** TASK STATEMENT **
Omit all pictures. Copy the rest of the material exactly.

************

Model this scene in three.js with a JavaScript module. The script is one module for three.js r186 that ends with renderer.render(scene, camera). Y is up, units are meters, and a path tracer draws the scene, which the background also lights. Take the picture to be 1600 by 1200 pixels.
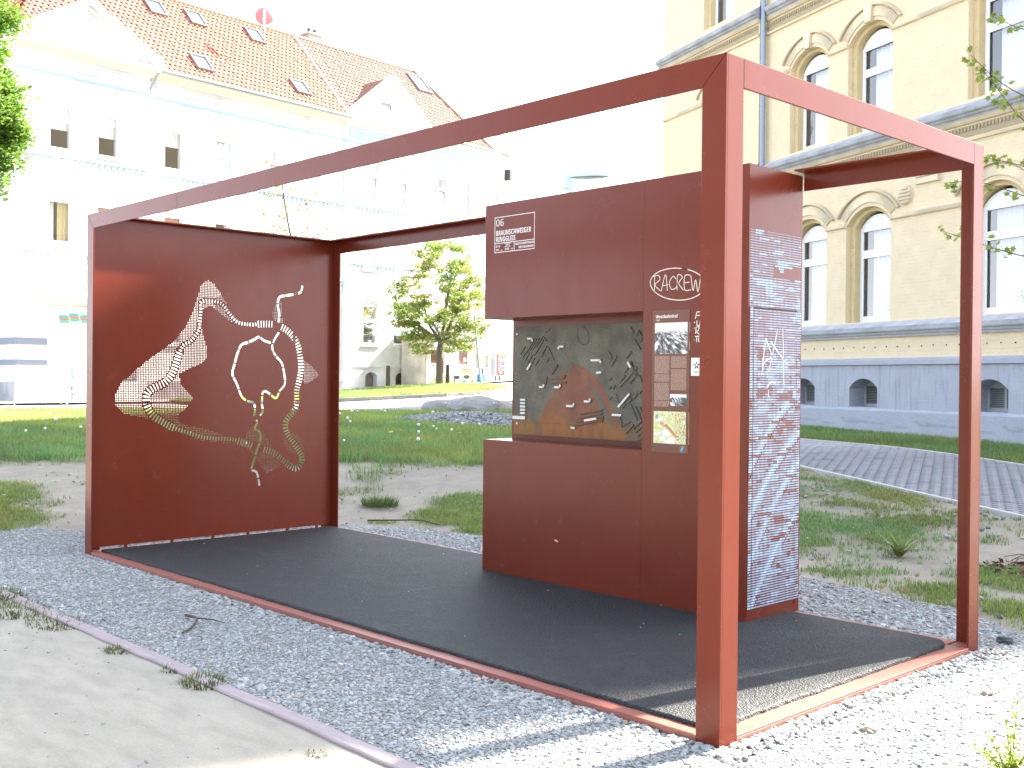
import * as THREE from 'three';
import { RoundedBoxGeometry } from 'three/addons/geometries/RoundedBoxGeometry.js';
import { mergeGeometries } from 'three/addons/utils/BufferGeometryUtils.js';
import { FontLoader } from 'three/addons/loaders/FontLoader.js';
import { TextGeometry } from 'three/addons/geometries/TextGeometry.js';

const scene = new THREE.Scene();

// ---------------------------------------------------------------- camera
const camera = new THREE.PerspectiveCamera(38.93, 4 / 3, 0.05, 1500);
{
  const yaw = 0.81156, pitch = -0.00456, roll = 0.00986;
  const fwd = new THREE.Vector3(-Math.sin(yaw) * Math.cos(pitch), Math.sin(pitch), -Math.cos(yaw) * Math.cos(pitch));
  const right = new THREE.Vector3(Math.cos(yaw), 0, -Math.sin(yaw));
  const up = new THREE.Vector3().crossVectors(right, fwd);
  const r2 = right.clone().multiplyScalar(Math.cos(roll)).addScaledVector(up, Math.sin(roll));
  const u2 = up.clone().multiplyScalar(Math.cos(roll)).addScaledVector(right, -Math.sin(roll));
  camera.position.set(2.7846, 1.5761, 3.9041);
  camera.quaternion.setFromRotationMatrix(new THREE.Matrix4().makeBasis(r2, u2, fwd.clone().negate()));
}

// ---------------------------------------------------------------- sky, sun, exposure
const SUN = new THREE.Vector3(0.18, 0, -0.98).normalize().multiplyScalar(Math.cos(0.68)).setY(Math.sin(0.68));
{
  const W = 512, H = 256, data = new Float32Array(W * H * 4), d = new THREE.Vector3();
  for (let j = 0; j < H; j++) for (let i = 0; i < W; i++) {
    const el = ((j + 0.5) / H - 0.5) * Math.PI, az = ((i + 0.5) / W - 0.5) * 2 * Math.PI;
    d.set(Math.cos(el) * Math.cos(az), Math.sin(el), Math.cos(el) * Math.sin(az));
    const t = Math.max(0, d.y), k = Math.pow(1 - t, 3.6), a = Math.acos(Math.min(1, d.dot(SUN)));
    const g = 1.9 * Math.exp(-a / 0.2) + 1.15 * Math.exp(-a / 0.62), q = 0.93 + 0.07 * Math.cos(a);   // aureole; the half away from the sun is dimmer
    const o = (j * W + i) * 4;
    if (el < 0) { data[o] = 0.3; data[o + 1] = 0.3; data[o + 2] = 0.29; data[o + 3] = 1; continue; }
    data[o] = (0.32 + (1.50 - 0.32) * k) * q + g;
    data[o + 1] = (0.425 + (1.58 - 0.425) * k) * q + g * 0.95;
    data[o + 2] = (0.62 + (1.70 - 0.62) * k) * q + g * 0.86;
    for (let k2 = 0; k2 < 3; k2++) data[o + k2] *= 0.47;
    data[o + 3] = 1;
  }
  const sky = new THREE.DataTexture(data, W, H, THREE.RGBAFormat, THREE.FloatType);
  sky.mapping = THREE.EquirectangularReflectionMapping; sky.magFilter = THREE.LinearFilter; sky.minFilter = THREE.LinearFilter; sky.needsUpdate = true;
  scene.background = sky; scene.environment = sky;
}
const sun = new THREE.DirectionalLight(new THREE.Color().setRGB(1, 0.93, 0.8), 5);
sun.position.copy(SUN).multiplyScalar(80).add(new THREE.Vector3(-18, 0, -12)); sun.target.position.set(-18, 0, -12);
sun.castShadow = true; sun.shadow.radius = 2.2; sun.shadow.mapSize.set(4096, 4096); sun.shadow.bias = -0.0005;
Object.assign(sun.shadow.camera, { left: -50, right: 50, top: 50, bottom: -50, near: 1, far: 220 });
scene.add(sun, sun.target);
const renderer = new THREE.WebGLRenderer({ antialias: true });
renderer.toneMapping = THREE.LinearToneMapping;
renderer.toneMappingExposure = 7.3;
renderer.shadowMap.enabled = true;

// ---------------------------------------------------------------- helpers
let seed = 12345;
const rnd = () => { seed = (seed + 0x6d2b79f5) | 0; let t = Math.imul(seed ^ (seed >>> 15), 1 | seed); t = (t + Math.imul(t ^ (t >>> 7), 61 | t)) ^ t; return ((t ^ (t >>> 14)) >>> 0) / 4294967296; };
const rr = (a, b) => a + (b - a) * rnd();
const clamp = (x, a = 0, b = 1) => Math.min(b, Math.max(a, x));
const sm = (a, b, t) => { t = clamp((t - a) / (b - a)); return t * t * (3 - 2 * t); };
const mix = (a, b, t) => a + (b - a) * t;
function hash(x, y, s = 0) { let h = Math.imul(x | 0, 374761393) + Math.imul(y | 0, 668265263) + Math.imul(s | 0, 974711); h = Math.imul(h ^ (h >>> 13), 1274126177); return ((h ^ (h >>> 16)) >>> 0) / 4294967296; }
function vnoise(x, y, s = 0, per = 0) {
  const xi = Math.floor(x), yi = Math.floor(y), u = x - xi, v = y - yi, w = (n) => per ? ((n % per) + per) % per : n;
  const f = u * u * (3 - 2 * u), g = v * v * (3 - 2 * v);
  const a = hash(w(xi), w(yi), s), b = hash(w(xi + 1), w(yi), s), c = hash(w(xi), w(yi + 1), s), d = hash(w(xi + 1), w(yi + 1), s);
  return mix(mix(a, b, f), mix(c, d, f), g);
}
function fbm(x, y, s = 0, oct = 4, per = 0) { let a = 0.5, r = 0, n = 0; for (let i = 0; i < oct; i++) { r += a * vnoise(x, y, s + i * 17, per); n += a; x *= 2; y *= 2; per *= 2; a *= 0.5; } return r / n; }

const taken = new Map();
function numbered(name) { const n = taken.get(name) ?? 0; taken.set(name, n + 1); return n ? `${name}_${String(n).padStart(3, '0')}` : name; }
function shade(o) { o.traverse((m) => { if (m.isMesh) { m.castShadow = true; m.receiveShadow = true; } }); return o; }
function tag(o, label, category, group) { o.userData.label = label; o.userData.category = category; if (group) o.userData.group = group; return o; }
function thing(name, label, category, pos = [0, 0, 0], turn = 0, group) {
  const o = new THREE.Group(); o.name = numbered(name); o.position.set(...pos); o.rotation.y = turn; scene.add(o);
  return tag(o, label, category, group);
}
function part(name, geo, mat, parent, label) {
  const g = Array.isArray(geo) ? merge(geo) : geo;
  const m = new THREE.Mesh(g, mat); m.name = name; m.castShadow = m.receiveShadow = true;
  if (label) m.userData.label = label;
  if (parent) parent.add(m); else { m.name = numbered(name); scene.add(m); }
  return m;
}
function struct(name, geo, mat) { const m = part(name, geo, mat, null); m.userData.kind = 'structure'; return m; }
function stuffOf(o) { o.userData.kind = 'stuff'; return o; }
function merge(list) {
  const l = list.map((g) => (g.index ? g.toNonIndexed() : g)).map((g) => { for (const k of Object.keys(g.attributes)) if (!['position', 'normal', 'uv', 'color'].includes(k)) g.deleteAttribute(k); g.morphAttributes = {}; return g; });
  const col = l.every((g) => g.attributes.color);
  if (!col) for (const g of l) if (g.attributes.color) g.deleteAttribute('color');
  for (const g of l) { if (!g.attributes.uv) g.setAttribute('uv', new THREE.BufferAttribute(new Float32Array(g.attributes.position.count * 2), 2)); g.clearGroups(); }
  return l.length === 1 ? l[0] : mergeGeometries(l);
}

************

** FINAL RESULT **
Model this scene in three.js with a JavaScript module. The script is one module for three.js r186 that ends with renderer.render(scene, camera). Y is up, units are meters, and a path tracer draws the scene, which the background also lights. Take the picture to be 1600 by 1200 pixels.
import * as THREE from 'three';
import { RoundedBoxGeometry } from 'three/addons/geometries/RoundedBoxGeometry.js';
import { mergeGeometries } from 'three/addons/utils/BufferGeometryUtils.js';
import { FontLoader } from 'three/addons/loaders/FontLoader.js';
import { TextGeometry } from 'three/addons/geometries/TextGeometry.js';

const scene = new THREE.Scene();

// ---------------------------------------------------------------- camera
const camera = new THREE.PerspectiveCamera(38.93, 4 / 3, 0.05, 1500);
{
  const yaw = 0.81156, pitch = -0.00456, roll = 0.00986;
  const fwd = new THREE.Vector3(-Math.sin(yaw) * Math.cos(pitch), Math.sin(pitch), -Math.cos(yaw) * Math.cos(pitch));
  const right = new THREE.Vector3(Math.cos(yaw), 0, -Math.sin(yaw));
  const up = new THREE.Vector3().crossVectors(right, fwd);
  const r2 = right.clone().multiplyScalar(Math.cos(roll)).addScaledVector(up, Math.sin(roll));
  const u2 = up.clone().multiplyScalar(Math.cos(roll)).addScaledVector(right, -Math.sin(roll));
  camera.position.set(2.7846, 1.5761, 3.9041);
  camera.quaternion.setFromRotationMatrix(new THREE.Matrix4().makeBasis(r2, u2, fwd.clone().negate()));
}

// ---------------------------------------------------------------- sky, sun, exposure
const SUN = new THREE.Vector3(0.18, 0, -0.98).normalize().multiplyScalar(Math.cos(0.68)).setY(Math.sin(0.68));
{
  const W = 512, H = 256, data = new Float32Array(W * H * 4), d = new THREE.Vector3();
  for (let j = 0; j < H; j++) for (let i = 0; i < W; i++) {
    const el = ((j + 0.5) / H - 0.5) * Math.PI, az = ((i + 0.5) / W - 0.5) * 2 * Math.PI;
    d.set(Math.cos(el) * Math.cos(az), Math.sin(el), Math.cos(el) * Math.sin(az));
    const t = Math.max(0, d.y), k = Math.pow(1 - t, 3.6), a = Math.acos(Math.min(1, d.dot(SUN)));
    const g = 1.9 * Math.exp(-a / 0.2) + 1.15 * Math.exp(-a / 0.62), q = 0.93 + 0.07 * Math.cos(a);   // aureole; the half away from the sun is dimmer
    const o = (j * W + i) * 4;
    if (el < 0) { data[o] = 0.3; data[o + 1] = 0.3; data[o + 2] = 0.29; data[o + 3] = 1; continue; }
    data[o] = (0.32 + (1.50 - 0.32) * k) * q + g;
    data[o + 1] = (0.425 + (1.58 - 0.425) * k) * q + g * 0.95;
    data[o + 2] = (0.62 + (1.70 - 0.62) * k) * q + g * 0.86;
    for (let k2 = 0; k2 < 3; k2++) data[o + k2] *= 0.47;
    data[o + 3] = 1;
  }
  const sky = new THREE.DataTexture(data, W, H, THREE.RGBAFormat, THREE.FloatType);
  sky.mapping = THREE.EquirectangularReflectionMapping; sky.magFilter = THREE.LinearFilter; sky.minFilter = THREE.LinearFilter; sky.needsUpdate = true;
  scene.background = sky; scene.environment = sky;
}
const sun = new THREE.DirectionalLight(new THREE.Color().setRGB(1, 0.93, 0.8), 5);
sun.position.copy(SUN).multiplyScalar(80).add(new THREE.Vector3(-18, 0, -12)); sun.target.position.set(-18, 0, -12);
sun.castShadow = true; sun.shadow.radius = 2.2; sun.shadow.mapSize.set(4096, 4096); sun.shadow.bias = -0.0005;
Object.assign(sun.shadow.camera, { left: -50, right: 50, top: 50, bottom: -50, near: 1, far: 220 });
scene.add(sun, sun.target);
const renderer = new THREE.WebGLRenderer({ antialias: true });
renderer.toneMapping = THREE.LinearToneMapping;
renderer.toneMappingExposure = 7.3;
renderer.shadowMap.enabled = true;

// ---------------------------------------------------------------- helpers
let seed = 12345;
const rnd = () => { seed = (seed + 0x6d2b79f5) | 0; let t = Math.imul(seed ^ (seed >>> 15), 1 | seed); t = (t + Math.imul(t ^ (t >>> 7), 61 | t)) ^ t; return ((t ^ (t >>> 14)) >>> 0) / 4294967296; };
const rr = (a, b) => a + (b - a) * rnd();
const clamp = (x, a = 0, b = 1) => Math.min(b, Math.max(a, x));
const sm = (a, b, t) => { t = clamp((t - a) / (b - a)); return t * t * (3 - 2 * t); };
const mix = (a, b, t) => a + (b - a) * t;
function hash(x, y, s = 0) { let h = Math.imul(x | 0, 374761393) + Math.imul(y | 0, 668265263) + Math.imul(s | 0, 974711); h = Math.imul(h ^ (h >>> 13), 1274126177); return ((h ^ (h >>> 16)) >>> 0) / 4294967296; }
function vnoise(x, y, s = 0, per = 0) {
  const xi = Math.floor(x), yi = Math.floor(y), u = x - xi, v = y - yi, w = (n) => per ? ((n % per) + per) % per : n;
  const f = u * u * (3 - 2 * u), g = v * v * (3 - 2 * v);
  const a = hash(w(xi), w(yi), s), b = hash(w(xi + 1), w(yi), s), c = hash(w(xi), w(yi + 1), s), d = hash(w(xi + 1), w(yi + 1), s);
  return mix(mix(a, b, f), mix(c, d, f), g);
}
function fbm(x, y, s = 0, oct = 4, per = 0) { let a = 0.5, r = 0, n = 0; for (let i = 0; i < oct; i++) { r += a * vnoise(x, y, s + i * 17, per); n += a; x *= 2; y *= 2; per *= 2; a *= 0.5; } return r / n; }

const taken = new Map();
function numbered(name) { const n = taken.get(name) ?? 0; taken.set(name, n + 1); return n ? `${name}_${String(n).padStart(3, '0')}` : name; }
function shade(o) { o.traverse((m) => { if (m.isMesh) { m.castShadow = true; m.receiveShadow = true; } }); return o; }
function tag(o, label, category, group) { o.userData.label = label; o.userData.category = category; if (group) o.userData.group = group; return o; }
function thing(name, label, category, pos = [0, 0, 0], turn = 0, group) {
  const o = new THREE.Group(); o.name = numbered(name); o.position.set(...pos); o.rotation.y = turn; scene.add(o);
  return tag(o, label, category, group);
}
function part(name, geo, mat, parent, label) {
  const g = Array.isArray(geo) ? merge(geo) : geo;
  const m = new THREE.Mesh(g, mat); m.name = name; m.castShadow = m.receiveShadow = true;
  if (label) m.userData.label = label;
  if (parent) parent.add(m); else { m.name = numbered(name); scene.add(m); }
  return m;
}
function struct(name, geo, mat) { const m = part(name, geo, mat, null); m.userData.kind = 'structure'; return m; }
function stuffOf(o) { o.userData.kind = 'stuff'; return o; }
function merge(list) {
  const l = list.map((g) => (g.index ? g.toNonIndexed() : g)).map((g) => { for (const k of Object.keys(g.attributes)) if (!['position', 'normal', 'uv', 'color'].includes(k)) g.deleteAttribute(k); g.morphAttributes = {}; return g; });
  const col = l.every((g) => g.attributes.color);
  if (!col) for (const g of l) if (g.attributes.color) g.deleteAttribute('color');
  for (const g of l) { if (!g.attributes.uv) g.setAttribute('uv', new THREE.BufferAttribute(new Float32Array(g.attributes.position.count * 2), 2)); g.clearGroups(); }
  return l.length === 1 ? l[0] : mergeGeometries(l);
}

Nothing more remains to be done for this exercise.